Lisa is the author and photographer of several award-winning books about the sea, beachcombing and mudlarking. Her most recent, Rag and Bone (John Murray, 2020), received the Royal Society of Literature Giles St Aubyn Award for Non-fiction. She is represented by Clare Alexander at Aitken Alexander and her next book, Lost to the Sea, is due out with John Murray in spring 2024.
Lisa grew up by the sea on the Isle of Sheppey at the mouth of the Thames. Her grandfather was from a South London family in the ‘scavenging professions’ and she spent much of her childhood fossicking along the island’s shores, collecting—among other things—fossils, sharks’ teeth and old bottles. The cliffs there have a strange and otherworldly feel as they are constantly being eroded and washed away, losing on average five feet a year. She grew up with stories of local churches and pubs that over the years had been lost to the sea. A favourite childhood place was ‘The Pub With No Beer’, at the time a derelict shell near the edge of the cliff, with the gents already halfway to the beach.

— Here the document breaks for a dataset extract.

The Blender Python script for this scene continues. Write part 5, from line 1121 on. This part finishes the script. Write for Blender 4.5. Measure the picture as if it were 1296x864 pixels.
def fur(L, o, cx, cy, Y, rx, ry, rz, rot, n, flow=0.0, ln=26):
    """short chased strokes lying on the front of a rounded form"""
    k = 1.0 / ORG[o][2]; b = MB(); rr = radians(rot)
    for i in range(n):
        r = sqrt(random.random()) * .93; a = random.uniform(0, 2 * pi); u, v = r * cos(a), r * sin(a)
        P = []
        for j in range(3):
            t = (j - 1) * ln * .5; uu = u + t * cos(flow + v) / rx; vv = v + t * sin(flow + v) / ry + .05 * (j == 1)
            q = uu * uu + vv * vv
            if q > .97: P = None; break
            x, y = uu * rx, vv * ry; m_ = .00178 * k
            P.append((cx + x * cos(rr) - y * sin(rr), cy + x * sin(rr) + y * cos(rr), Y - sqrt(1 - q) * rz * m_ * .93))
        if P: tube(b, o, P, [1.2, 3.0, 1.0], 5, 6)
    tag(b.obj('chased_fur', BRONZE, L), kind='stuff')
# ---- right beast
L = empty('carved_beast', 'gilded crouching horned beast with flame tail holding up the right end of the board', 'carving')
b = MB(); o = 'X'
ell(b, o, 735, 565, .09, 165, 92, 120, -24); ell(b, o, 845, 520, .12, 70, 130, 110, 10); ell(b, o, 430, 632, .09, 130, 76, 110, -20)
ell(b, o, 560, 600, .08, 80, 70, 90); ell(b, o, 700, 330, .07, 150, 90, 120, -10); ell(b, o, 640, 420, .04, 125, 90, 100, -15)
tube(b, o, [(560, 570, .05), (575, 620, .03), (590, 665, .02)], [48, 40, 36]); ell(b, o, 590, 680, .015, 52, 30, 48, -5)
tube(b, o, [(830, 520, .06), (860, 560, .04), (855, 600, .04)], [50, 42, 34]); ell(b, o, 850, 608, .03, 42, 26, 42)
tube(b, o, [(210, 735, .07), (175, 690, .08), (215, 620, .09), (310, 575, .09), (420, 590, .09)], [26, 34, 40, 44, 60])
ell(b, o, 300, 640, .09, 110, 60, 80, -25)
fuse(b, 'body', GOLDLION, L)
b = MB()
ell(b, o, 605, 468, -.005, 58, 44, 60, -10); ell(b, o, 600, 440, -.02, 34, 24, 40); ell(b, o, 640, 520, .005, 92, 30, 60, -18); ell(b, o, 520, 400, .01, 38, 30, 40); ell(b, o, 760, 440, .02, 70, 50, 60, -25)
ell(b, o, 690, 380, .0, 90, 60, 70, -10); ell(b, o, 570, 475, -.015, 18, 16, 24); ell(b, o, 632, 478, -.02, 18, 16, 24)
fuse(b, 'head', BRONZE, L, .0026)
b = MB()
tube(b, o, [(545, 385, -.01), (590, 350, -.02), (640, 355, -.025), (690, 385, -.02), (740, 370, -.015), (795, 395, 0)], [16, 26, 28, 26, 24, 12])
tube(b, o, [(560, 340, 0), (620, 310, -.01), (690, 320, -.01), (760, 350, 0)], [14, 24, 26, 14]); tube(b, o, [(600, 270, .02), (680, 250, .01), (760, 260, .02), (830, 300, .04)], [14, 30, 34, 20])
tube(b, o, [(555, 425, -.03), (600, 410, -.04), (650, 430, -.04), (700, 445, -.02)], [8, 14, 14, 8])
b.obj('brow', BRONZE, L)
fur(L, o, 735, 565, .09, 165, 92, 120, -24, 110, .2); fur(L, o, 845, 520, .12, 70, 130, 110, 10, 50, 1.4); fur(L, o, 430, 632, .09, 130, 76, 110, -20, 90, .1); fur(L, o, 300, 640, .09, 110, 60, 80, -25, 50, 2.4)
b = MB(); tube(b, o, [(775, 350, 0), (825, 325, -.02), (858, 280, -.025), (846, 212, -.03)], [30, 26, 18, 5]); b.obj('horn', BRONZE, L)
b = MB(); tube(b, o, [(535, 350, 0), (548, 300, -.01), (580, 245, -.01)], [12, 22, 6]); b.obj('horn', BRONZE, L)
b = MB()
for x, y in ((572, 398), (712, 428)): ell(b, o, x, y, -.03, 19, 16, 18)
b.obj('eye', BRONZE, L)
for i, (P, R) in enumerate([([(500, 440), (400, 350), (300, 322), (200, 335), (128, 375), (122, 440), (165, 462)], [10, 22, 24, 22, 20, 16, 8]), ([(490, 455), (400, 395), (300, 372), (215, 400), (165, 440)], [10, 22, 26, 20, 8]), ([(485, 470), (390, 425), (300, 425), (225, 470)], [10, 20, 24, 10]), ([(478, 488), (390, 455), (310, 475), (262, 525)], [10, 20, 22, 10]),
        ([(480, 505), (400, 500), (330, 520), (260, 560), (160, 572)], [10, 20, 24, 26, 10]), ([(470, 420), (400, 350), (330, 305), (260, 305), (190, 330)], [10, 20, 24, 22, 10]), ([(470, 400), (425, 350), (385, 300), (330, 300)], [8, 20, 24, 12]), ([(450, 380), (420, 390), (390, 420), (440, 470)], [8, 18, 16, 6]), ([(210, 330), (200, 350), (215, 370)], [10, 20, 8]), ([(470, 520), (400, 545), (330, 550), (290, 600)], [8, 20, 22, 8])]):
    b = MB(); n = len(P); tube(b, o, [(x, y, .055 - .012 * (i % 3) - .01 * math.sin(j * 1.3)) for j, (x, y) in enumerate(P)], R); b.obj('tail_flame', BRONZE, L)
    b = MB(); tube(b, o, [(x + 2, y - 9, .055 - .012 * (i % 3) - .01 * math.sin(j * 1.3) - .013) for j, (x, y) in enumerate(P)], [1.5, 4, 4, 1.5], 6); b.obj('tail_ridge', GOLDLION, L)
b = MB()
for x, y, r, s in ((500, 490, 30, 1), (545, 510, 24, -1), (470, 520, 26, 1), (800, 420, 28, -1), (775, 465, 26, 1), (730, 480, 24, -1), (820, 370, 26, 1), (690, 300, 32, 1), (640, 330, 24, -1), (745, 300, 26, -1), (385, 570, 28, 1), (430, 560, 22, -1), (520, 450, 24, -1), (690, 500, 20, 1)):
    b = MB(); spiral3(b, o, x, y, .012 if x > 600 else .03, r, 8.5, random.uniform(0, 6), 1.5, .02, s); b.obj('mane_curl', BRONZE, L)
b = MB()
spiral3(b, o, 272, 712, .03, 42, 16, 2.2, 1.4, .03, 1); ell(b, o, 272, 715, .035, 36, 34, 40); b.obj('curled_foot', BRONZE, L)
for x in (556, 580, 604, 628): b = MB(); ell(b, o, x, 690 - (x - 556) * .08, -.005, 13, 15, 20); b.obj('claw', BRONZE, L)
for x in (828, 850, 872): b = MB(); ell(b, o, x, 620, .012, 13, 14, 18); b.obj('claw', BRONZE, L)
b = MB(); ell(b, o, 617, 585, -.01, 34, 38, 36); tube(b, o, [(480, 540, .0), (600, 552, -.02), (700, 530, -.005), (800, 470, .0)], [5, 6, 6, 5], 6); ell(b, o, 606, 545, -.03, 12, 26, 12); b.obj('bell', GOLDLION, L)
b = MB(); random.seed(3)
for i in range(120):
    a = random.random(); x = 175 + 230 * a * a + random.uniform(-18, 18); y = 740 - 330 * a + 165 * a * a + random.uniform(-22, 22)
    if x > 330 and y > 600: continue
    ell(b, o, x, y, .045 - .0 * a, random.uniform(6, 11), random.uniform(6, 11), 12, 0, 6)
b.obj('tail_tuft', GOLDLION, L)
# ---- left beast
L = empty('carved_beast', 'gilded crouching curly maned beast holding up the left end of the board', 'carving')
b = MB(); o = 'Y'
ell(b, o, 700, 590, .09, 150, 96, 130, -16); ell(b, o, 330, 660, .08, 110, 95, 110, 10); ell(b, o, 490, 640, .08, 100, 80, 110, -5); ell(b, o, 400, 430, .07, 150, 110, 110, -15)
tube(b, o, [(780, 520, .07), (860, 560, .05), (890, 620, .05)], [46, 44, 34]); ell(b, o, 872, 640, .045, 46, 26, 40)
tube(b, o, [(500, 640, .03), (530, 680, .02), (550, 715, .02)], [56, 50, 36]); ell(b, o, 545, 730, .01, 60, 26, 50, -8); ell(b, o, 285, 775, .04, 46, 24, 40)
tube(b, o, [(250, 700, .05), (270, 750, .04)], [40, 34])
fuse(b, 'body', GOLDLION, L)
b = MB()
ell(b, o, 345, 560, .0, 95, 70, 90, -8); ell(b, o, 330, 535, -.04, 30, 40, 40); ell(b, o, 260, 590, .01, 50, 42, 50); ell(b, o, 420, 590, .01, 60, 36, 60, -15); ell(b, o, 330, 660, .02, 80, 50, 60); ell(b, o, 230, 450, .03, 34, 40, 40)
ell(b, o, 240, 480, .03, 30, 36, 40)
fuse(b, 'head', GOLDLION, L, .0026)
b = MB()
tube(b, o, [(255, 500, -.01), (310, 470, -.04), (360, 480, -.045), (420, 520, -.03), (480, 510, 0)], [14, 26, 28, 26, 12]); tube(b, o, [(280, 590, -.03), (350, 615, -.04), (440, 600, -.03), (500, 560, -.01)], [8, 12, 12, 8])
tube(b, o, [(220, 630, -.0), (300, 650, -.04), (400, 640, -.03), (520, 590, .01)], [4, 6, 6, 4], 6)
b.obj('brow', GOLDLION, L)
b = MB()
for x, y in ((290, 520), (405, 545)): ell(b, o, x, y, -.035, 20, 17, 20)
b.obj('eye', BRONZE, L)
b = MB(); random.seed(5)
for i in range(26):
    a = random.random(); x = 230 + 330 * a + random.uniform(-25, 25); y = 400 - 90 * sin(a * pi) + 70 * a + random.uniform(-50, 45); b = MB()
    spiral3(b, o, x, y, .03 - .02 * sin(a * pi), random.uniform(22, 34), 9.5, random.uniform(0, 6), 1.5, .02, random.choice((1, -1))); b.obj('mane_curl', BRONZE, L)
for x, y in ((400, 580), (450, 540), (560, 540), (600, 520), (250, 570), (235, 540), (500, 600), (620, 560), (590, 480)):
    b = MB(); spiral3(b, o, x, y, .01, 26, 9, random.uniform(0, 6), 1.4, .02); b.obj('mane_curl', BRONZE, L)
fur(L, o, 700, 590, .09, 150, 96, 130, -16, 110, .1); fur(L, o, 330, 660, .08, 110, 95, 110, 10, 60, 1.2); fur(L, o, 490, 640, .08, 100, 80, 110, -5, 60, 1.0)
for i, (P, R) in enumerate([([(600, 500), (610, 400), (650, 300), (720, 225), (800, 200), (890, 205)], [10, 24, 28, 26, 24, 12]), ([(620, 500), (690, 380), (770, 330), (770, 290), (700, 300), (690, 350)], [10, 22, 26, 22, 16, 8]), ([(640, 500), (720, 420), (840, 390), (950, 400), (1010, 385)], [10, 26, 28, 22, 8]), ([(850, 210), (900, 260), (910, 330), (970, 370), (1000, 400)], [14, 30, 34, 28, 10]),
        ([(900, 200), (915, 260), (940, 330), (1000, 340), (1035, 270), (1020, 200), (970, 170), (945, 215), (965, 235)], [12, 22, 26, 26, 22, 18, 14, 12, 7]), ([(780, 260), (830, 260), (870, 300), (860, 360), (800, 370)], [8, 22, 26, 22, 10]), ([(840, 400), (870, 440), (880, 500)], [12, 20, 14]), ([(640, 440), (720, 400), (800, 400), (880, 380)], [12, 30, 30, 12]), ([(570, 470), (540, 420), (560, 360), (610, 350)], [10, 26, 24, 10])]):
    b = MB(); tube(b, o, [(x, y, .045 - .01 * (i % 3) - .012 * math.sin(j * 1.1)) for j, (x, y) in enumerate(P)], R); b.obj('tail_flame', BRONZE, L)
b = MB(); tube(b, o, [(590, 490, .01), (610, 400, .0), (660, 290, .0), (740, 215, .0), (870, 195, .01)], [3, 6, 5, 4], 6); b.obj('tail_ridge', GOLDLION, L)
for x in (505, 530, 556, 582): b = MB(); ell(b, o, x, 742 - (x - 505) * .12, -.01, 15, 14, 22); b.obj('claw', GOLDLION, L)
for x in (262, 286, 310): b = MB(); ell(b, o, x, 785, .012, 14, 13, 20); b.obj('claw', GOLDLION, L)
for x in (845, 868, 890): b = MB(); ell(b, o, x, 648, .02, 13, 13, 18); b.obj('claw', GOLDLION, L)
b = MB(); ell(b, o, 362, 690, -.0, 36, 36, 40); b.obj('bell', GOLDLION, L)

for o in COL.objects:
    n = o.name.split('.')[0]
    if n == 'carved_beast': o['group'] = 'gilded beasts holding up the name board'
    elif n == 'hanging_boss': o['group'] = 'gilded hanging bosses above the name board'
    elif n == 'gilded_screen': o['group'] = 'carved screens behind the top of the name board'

After leaving the island, Lisa worked as a documentary photographer for 12 years, with past clients including The Independent on Sunday, Daily Telegraph and Observer. Since 2004 she has lived with her husband and children in Cornwall, in a house shared with buckets and boxes of shore finds.
For some background to Rag and Bone there is a Radio 4 Ramblings programme, BBC2’s Rick Stein’s Cornwall (a few minutes in) and a short North Cornwall Book Festival film. All show-and-tell some of the shore finds collected while writing the book, along with a ‘Travelling Museum of Finds’ supported by the Arts Council.